Bradshaw art of the Kimberley

$2,200.00 AUD

Toowong : Takarakka Nowan Kas Publications, 2000. Oblong quarto, faux crocodile skin with pictorial inlay, illustrated endpapers, pp. [vi]; x; [4], 464, extensively illustrated; a fine copy housed in the publisher’s original mailing carton.

Since their ‘discovery’ by pastoralist Joseph Bradshaw in 1891, the Bradshaw rock paintings of the Kimberley, or Gwion Gwion, have been the subject of controversy.
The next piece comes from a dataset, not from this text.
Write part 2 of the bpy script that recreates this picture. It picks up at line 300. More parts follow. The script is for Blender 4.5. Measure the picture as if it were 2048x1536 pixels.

There are approximately 100,000 rock art sites spread over a 50,000 square kilometre area of the Kimberley; the age of the paintings, which depict distinctively attired human figures with elongated head-dresses, pubic skirts, armlets and tassels, often shown holding barbed spears in scenes of hunting and display, is now estimated to be up to 70,000 years. According to Walsh, an amateur anthropologist, this art was made by people of a non-Aboriginal culture – most likely Asiatic in origin – whose arrival in Australia predated Aboriginal occupation of the continent. He argues that these people had a ‘superior’ aesthetic to that of the Australian Aborigines, and that their culture disappeared sometime before the arrival of Aboriginal people.

The theories of Walsh, who remained a figure of notoriety in the academic art world from 1994, when his first book on the Bradshaws was published, up until his death in 2007, have been challenged and refuted exhaustively, and are now generally discredited. However, Bradshaw art of the Kimberley – an eccentric, lavish production which was sponsored by private backers (including Dame Elisabeth Murdoch and Maria Myers, to whom the book is dedicated), and which has now become a great rarity – offers an immensely important visual record of this vast ‘gallery’ of some of the earliest known evidence of human artistic expression.